Last year, West Virginia industries exported more than $2.2 billion worth of goods to Asia, much of it in the form of chemicals and coal, Rockefeller said.

But just as U.S. industry survived and prospered in the wake of a downturn in the 1980s, Rockefeller believes Asian markets can do the same.

Rockefeller urged the nation's leaders to be "immensely engaged" in foreign affairs in coming years, and he said U.S. industry can still find trade business overseas. Foreign countries still need U.S. goods, he said.

Rockefeller also said foreign investments in the United States are safe. Despite doubts about the Sino Swearingen jet plant at the Eastern West Virginia Regional Airport, Rockefeller said the project is "rock solid."

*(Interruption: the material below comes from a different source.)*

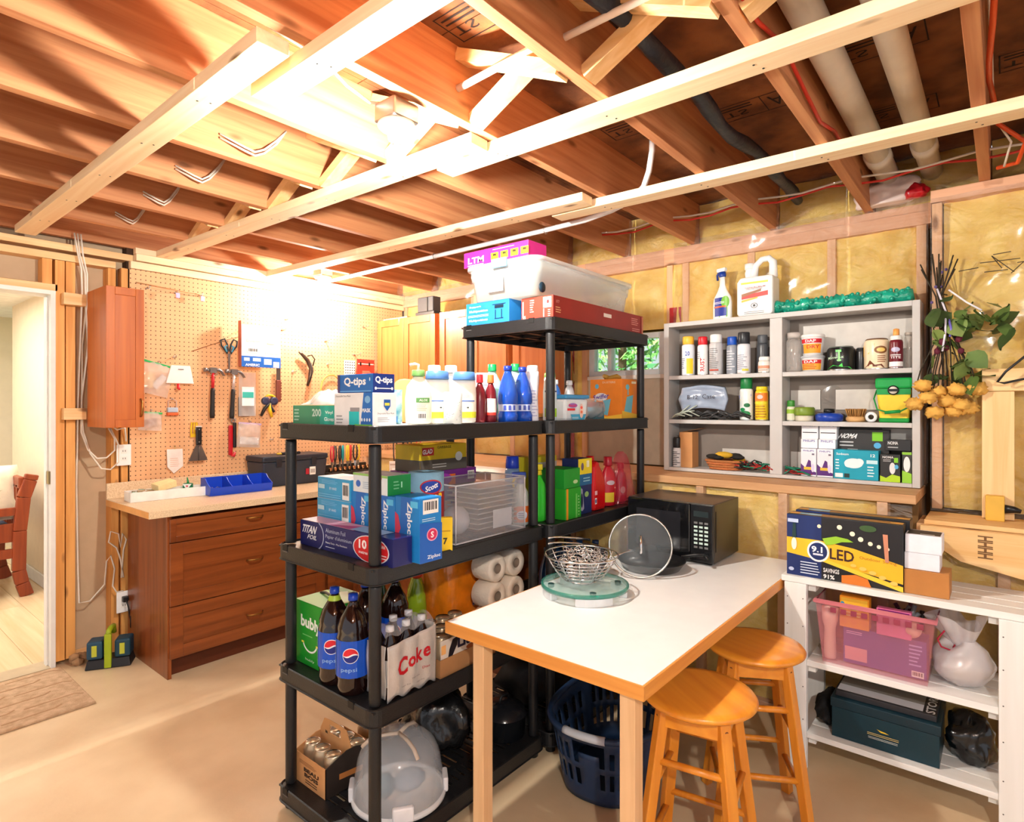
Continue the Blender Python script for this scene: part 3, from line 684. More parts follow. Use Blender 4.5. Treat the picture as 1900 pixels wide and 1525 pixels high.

He said the fact that 75 of the company's jets have already been ordered is proof the factory is coming.

Sino Swearingen formed in 1995 with Taiwan investors backing American aircraft manufacturers. The company started with about a dozen people and now has about 200 at the corporate headquarters in San Antonio.

Rockefeller made his visit while controversy swirls over President Clinton's sex scandal.

He said he has not seen Congress so unproductive as it has been recently, and it's "very frustrating" to him as he tries to deal with other issues facing the country.

Rockefeller railed against the media's nonstop interest in the Clinton scandal.

He said network news shows amount to nothing more than "who can out-niche who" with their cast of well-known lawyers who debate every shred of information about the scandal.

"That's why people are so sick of it," said Rockefeller.